To make a representative selection, I had to apply a couple of criteria:
The first round of picks was a straight play-count from my iTunes library. But some manual adjustment had to be made for several reasons: my iTunes data only goes back to 2003, I used to have a CDR walkman that didn't “scrobble”, and some of the entries, while awesome at the time, simply haven't aged well enough to earn their place in the top 50.
There's also a particular phenomenon here: a few songs (for instance Jay-Z's Sunshine were on heavy rotation until I found out that all the goodness was lifted from another song (Fearless Four/Rockin' It, ultimately Kraftwerk's Man Machine in that case) and the first song suddenly paled by comparison. This isn't to say that covers and sampling is bad, just that there are a lot of awesome old grooves out there which are easy to like and hard to improve on.
Visit the links to watch/listen to the song!
I grew up musically (not necessarily matured…) during the 00s. Among the prominently featured artists we find Daft Punk, Stuart Price (Les Rythmes Digitales, Zoot Woman, Thin White Duke) and Steve Moore (Lovelock, Zombi). I like well-produced music, and hence I tend to be a fan of producers rather than the guys & gals singing, fronting albums and whatnot. You can see this in the number of remixes and versions, many which take a different direction than the ”original” or most famous version.
The obvious things about my musical taste: bright, fast-paced music in the pop format (no, not as the common misconception of “pop” being about emulating Bob Dylan or the Beatles. Pop as in 4-minute songs with verse and chorus!). Most of it electronic. Most songs will command you to dance. There are exceptions as well: the slow, ethereal, instrumental ones, but those are nonetheless dance tracks, only in slow-motion.

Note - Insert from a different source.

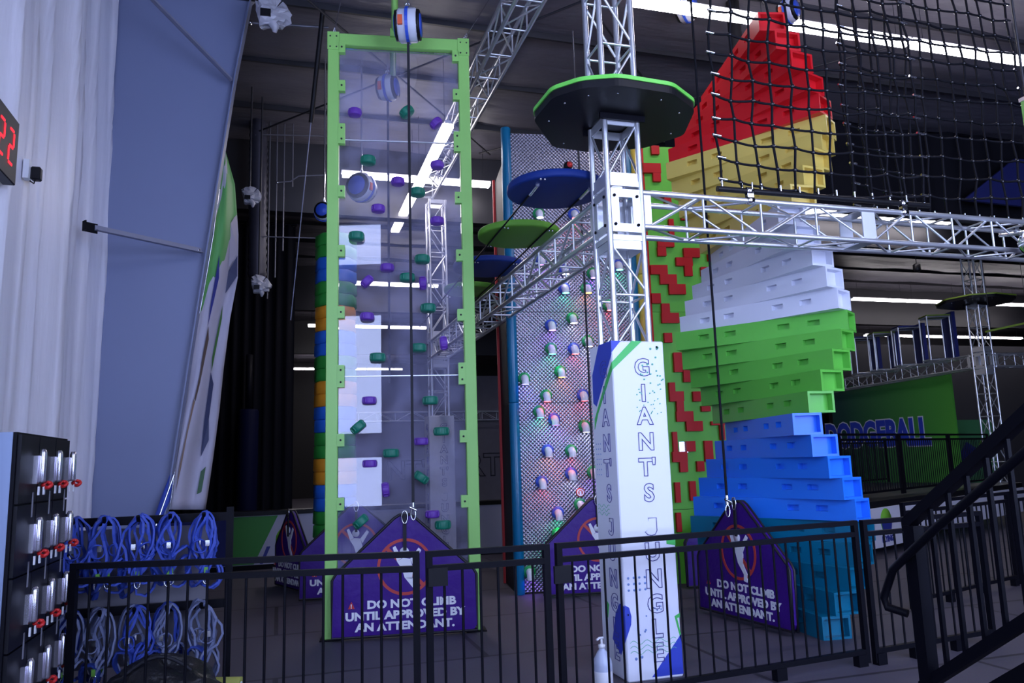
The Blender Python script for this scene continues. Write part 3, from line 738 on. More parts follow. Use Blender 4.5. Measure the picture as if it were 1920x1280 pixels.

The 00s may very well be the decade I'll compare anything past & prior to, that defined my way of looking at popular music. And deservedly so! The 00s saw hip hop going back to its roots and regain its playfulness, and there can be no more obvious example than the nerdcore movement and how its boundary to mainstream rap is blurring. Which goes for music in general – hard rock getting the falsetto and wild solos back, dance music rediscovered disco, learned the lessons and moved past. Furthermore, electronic music finally let go of the synthesizer stigma and blossomed into a broader spectrum of sounds than ever before. Retro “borrowing“ of production styles pulled out all the stops, what started with heavy sampling in the late 90s became in a few years mash-ups where new songs were constructed purely out of old ones. Often to comical effect. Mash-ups are one of a number of defining phenomena – massively looking back being another – that can be credited to the rise of internet file-sharing and other enabling technologies.

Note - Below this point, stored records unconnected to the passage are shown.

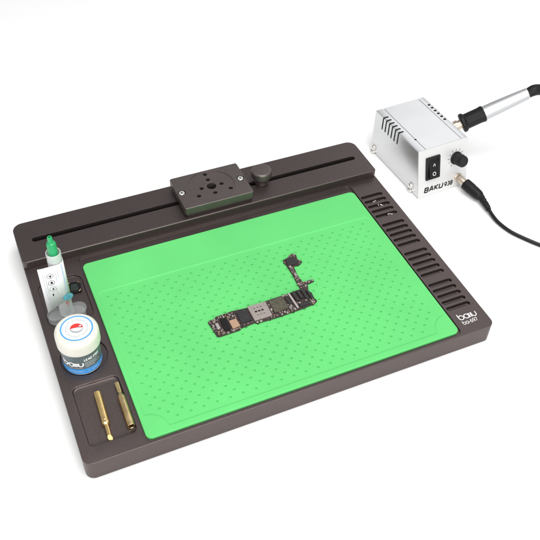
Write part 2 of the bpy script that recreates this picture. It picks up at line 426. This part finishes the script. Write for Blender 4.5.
# ------------------------------------------------------------------ syringe standing on its flange
SX, SY, SB = 22.9, 146.0, 18.5
sy = thing('paste_syringe', 'upright translucent syringe with a white flag label and green tip cap', 'syringe', (SX, SY, SB))
fl = lambda w, h, cx=SX, cy=SY - .5: rrect(cx - w, cy - h, cx + w, cy + h, h - .05, 10)
bm = plate(fl(15.6, 8.0, SX - .6, SY - 1.5), SB + .1, SB + 1.5, .5); obj('thumb_pad', bm, 'clear', sy)
bm = plate(fl(16.4, 6.8), SB + 4.2, SB + 5.8, .5); obj('flange', bm, 'clear', sy)
bm = bmesh.new()
lathe(bm, [(4.9, 1.5), (4.9, 40), (.01, 40)], (SX, SY, SB), (0, 0, 1), 36); obj('plunger', bm, 'clear', sy)
bm = bmesh.new()
lathe(bm, [(4.8, 18), (4.8, 60), (.01, 60)], (SX, SY, SB), (0, 0, 1), 36); obj('paste', bm, 'paste', sy)
bm = bmesh.new()
lathe(bm, [(6.0, 4.0), (5.7, 7), (5.7, 61), (5.3, 62.5), (5.5, 63.5), (5.7, 66), (5.9, 72.5), (5.7, 73.4), (5.1, 73.4), (5.0, 65), (.01, 65)], (SX, SY, SB), (0, 0, 1), 48)
barrel = obj('barrel', bm, 'collar', sy, angle=45)
bm = bmesh.new()
lathe(bm, [(3.9, 65.2), (3.7, 72), (3.4, 79), (3.2, 83.4), (2.0, 83.9), (1.9, 89.0), (1.5, 89.6), (.9, 89.6), (.8, 87), (.01, 87)], (SX, SY, SB), (0, 0, 1), 32)
capo = obj('tip_cap', bm, 'cap', sy, angle=40)
bm = bmesh.new()
for k in range(6):
    t = 2 * pi * k / 6; cx, cy = SX + 3.25 * cos(t), SY + 3.25 * sin(t)
    box(bm, cx - .4, cy - .4, SB + 74, cx + .4, cy + .4, SB + 82.6)
obj('cap_rib', bm, 'cap', capo)
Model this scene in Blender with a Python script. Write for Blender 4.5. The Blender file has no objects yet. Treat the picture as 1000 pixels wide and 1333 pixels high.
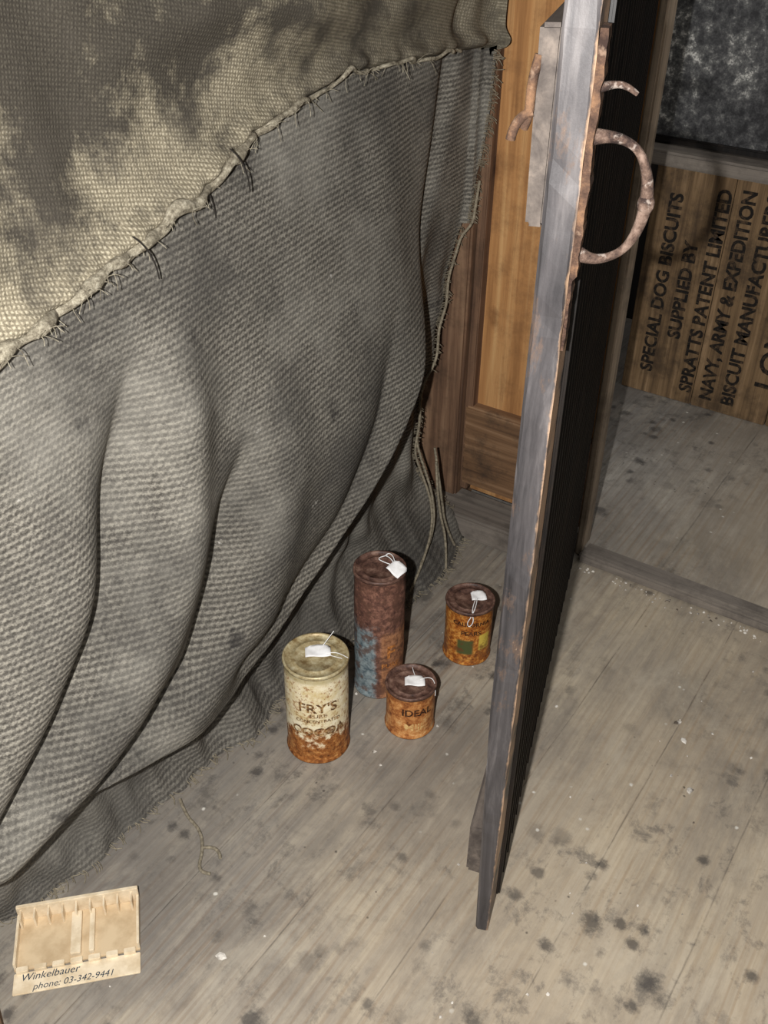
import bpy, bmesh, math, random
import numpy as np
from mathutils import Vector, Matrix, noise as mn
random.seed(4)
sc=bpy.context.scene
sc.view_settings.view_transform='Standard'
# ---------------------------------------------------------------- helpers
def lin(c):
    c=[v/255. for v in c]
    return tuple([v/12.92 if v<=.04045 else ((v+.055)/1.055)**2.4 for v in c]+[1.0])
def link(o,parent=None):
    sc.collection.objects.link(o)
    if parent: o.parent=parent
    return o
def empty(name,loc=(0,0,0),rz=0):
    e=bpy.data.objects.new(name,None); e.location=loc; e.rotation_euler=(0,0,rz); e.empty_display_size=.05
    return link(e)
def mobj(name,verts,faces,mat=None,parent=None,smooth=False,loc=None):
    me=bpy.data.meshes.new(name); me.from_pydata([tuple(v) for v in verts],[],faces); me.update()
    if smooth: me.polygons.foreach_set('use_smooth',[True]*len(me.polygons))
    o=bpy.data.objects.new(name,me)
    if mat: me.materials.append(mat)
    if loc: o.location=loc
    return link(o,parent)
class NT:
    def __init__(s,name):
        s.m=bpy.data.materials.new(name); s.m.use_nodes=True; s.t=s.m.node_tree
        s.b=s.t.nodes['Principled BSDF']; s.tc=s.n('ShaderNodeTexCoord'); s.co=s.tc.outputs['Object']
    def n(s,ty): return s.t.nodes.new(ty)
    def l(s,a,b): s.t.links.new(a,b)
    def map(s,scale=(1,1,1),rot=(0,0,0),loc=(0,0,0),src=None):
        m=s.n('ShaderNodeMapping'); m.inputs['Scale'].default_value=scale; m.inputs['Rotation'].default_value=rot; m.inputs['Location'].default_value=loc
        s.l(src or s.co,m.inputs['Vector']); return m.outputs[0]
    def noise(s,scale,detail=4,rough=.6,vec=None,dist=0):
        t=s.n('ShaderNodeTexNoise'); t.inputs['Scale'].default_value=scale; t.inputs['Detail'].default_value=detail
        t.inputs['Roughness'].default_value=rough; t.inputs['Distortion'].default_value=dist
        s.l(vec or s.co,t.inputs['Vector']); return t.outputs['Fac']
    def voro(s,scale,vec=None,rand=1):
        t=s.n('ShaderNodeTexVoronoi'); t.inputs['Scale'].default_value=scale; t.inputs['Randomness'].default_value=rand
        s.l(vec or s.co,t.inputs['Vector']); return t.outputs['Distance']
    def wave(s,scale,dist,direction='Z',vec=None,detail=2,dscale=1):
        t=s.n('ShaderNodeTexWave'); t.bands_direction=direction; t.inputs['Scale'].default_value=scale
        t.inputs['Distortion'].default_value=dist; t.inputs['Detail'].default_value=detail; t.inputs['Detail Scale'].default_value=dscale
        s.l(vec or s.co,t.inputs['Vector']); return t.outputs['Fac']
    def ramp(s,fac,stops,interp='LINEAR'):
        r=s.n('ShaderNodeValToRGB'); r.color_ramp.interpolation=interp; e=r.color_ramp.elements
        while len(e)<len(stops): e.new(.5)
        for i,(p,c) in enumerate(stops):
            e[i].position=p; e[i].color=c if len(c)==4 else lin(c)
        s.l(fac,r.inputs[0]); return r.outputs[0]
    def step(s,fac,a,b,inv=False):
        r=s.n('ShaderNodeMapRange'); r.clamp=True; r.inputs['From Min'].default_value=a; r.inputs['From Max'].default_value=b
        r.inputs['To Min'].default_value=1 if inv else 0; r.inputs['To Max'].default_value=0 if inv else 1
        s.l(fac,r.inputs['Value']); return r.outputs[0]
    def mix(s,fac,a,b,mode='MIX'):
        x=s.n('ShaderNodeMix'); x.data_type='RGBA'; x.blend_type=mode
        for i,v in ((0,fac),(6,a),(7,b)):
            if isinstance(v,(int,float)): x.inputs[i].default_value=v
            elif isinstance(v,tuple): x.inputs[i].default_value=v if len(v)==4 else lin(v)
            else: s.l(v,x.inputs[i])
        return x.outputs[2]
    def math(s,op,a,b=0):
        x=s.n('ShaderNodeMath'); x.operation=op
        for i,v in ((0,a),(1,b)):
            if isinstance(v,(int,float)): x.inputs[i].default_value=v
            else: s.l(v,x.inputs[i])
        return x.outputs[0]
    def mul(s,*a):
        r=a[0]
        for b in a[1:]: r=s.math('MULTIPLY',r,b)
        return r
    def sep(s,vec=None):
        x=s.n('ShaderNodeSeparateXYZ'); s.l(vec or s.co,x.inputs[0]); return x.outputs
    def out(s,col,rough=.8,bump=None,strength=.5,dist=.002,metal=0,spec=.3):
        if isinstance(col,tuple): s.b.inputs['Base Color'].default_value=col if len(col)==4 else lin(col)
        else: s.l(col,s.b.inputs['Base Color'])
        if isinstance(rough,(int,float)): s.b.inputs['Roughness'].default_value=rough
        else: s.l(rough,s.b.inputs['Roughness'])
        s.b.inputs['Metallic'].default_value=metal; s.b.inputs['Specular IOR Level'].default_value=spec
        if bump is not None:
            b=s.n('ShaderNodeBump'); b.inputs['Strength'].default_value=strength; b.inputs['Distance'].default_value=dist
            s.l(bump,b.inputs['Height']); s.l(b.outputs[0],s.b.inputs['Normal'])
        return s.m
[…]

Closing the circle that is the 2000s, Daft Punk's Discovery was released in 2001. If I recall correctly, leading up to it may have been the last time I sat orderly anticipating the launch of a record album, waiting for the day to come when it would be available to buy on a shiny plastic disc in a flat plastic box. While on this topic, regardless of file sharing I kept on buying records throughout the 00s, stopping only recently when a stupid-ass piece of legislation was passed in Sweden this year, and I felt the urgency to put my foot down as the supposed customer of the media oligopolies. But since the Internet got going, so to speak, I've rarely regretted a record purchase. Especially this one.
Discovery by Daft Punk has 2 tracks featured in this top list, but that's an understatement; most of the cuts from this album were part of the initial picks, the two singles that were included are stellar, but in a top 50 for such a period of time there is a lot of worthy competition.
What this collections of songs did is foreshadow the nine years that followed. It marked a departure for Daft Punk, whose previous output had been a tighter, more narrow variety of dance (house) music. Discovery sparkles of sample tidbits, of highs and lows, of tracks carefully assembled the way Daft Punk were already famous for, of the Dafts cheerfully going simultaneously in each and every direction they pleased. It is the perfect, self-contained pop album, the Sgt. Pepper's of the decade when those kinds of albums weren't made anymore.
Look inside and you will find unabashed use of synthesizers, genre-benders, wailing (keytar?) solos, songs secretly built on top of older songs, autotune, the return of the vocoder. A bunch of concepts that became mainstream, among those that defined the decade to come, and this was in 2001 already.
All analysis and musical fortune-telling aside, Discovery is a kick-ass album! It has a collection of songs that will take you up and down, in an averaged-out transcendental state of restful excitation. Some are really awesome dance tracks at that! Discovery has earned my nomination as album of the decade.
Looking back at me, in 2000, my fundamental taste hasn't changed; I've lost some of the appetite for dark, reverb-soaked technopop like Depeche Mode, evidently replaced by meditative ambient jams like Tangerine Dream. Hip hop was perhaps my major musical revelation during the last decade, then there was the heavy metal phase, both all but invisible on this list because of the next finding: I've been, and remain a major 80s junkie! And since my “true” 00s hit list was tapering out at around 50 songs, I decided to keep it at that. Someday, maybe soon, I'll put together that other list of songs I discovered during the 00s and you'll see what I'm talking about! And, in 5 or 10 years when it's comfortably in the rear-view mirror and I'm no longer discovering new 00s songs, it's time for the real top list.
I can conclude that, mostly thanks to the Internet but also my evolving interest in dancing (starting in 2001) has taken the variety of musical taste far beyond recognition of 90s Arvid, yet there's a core somewhere in there which remained the same. And the road of discovery is running straight along.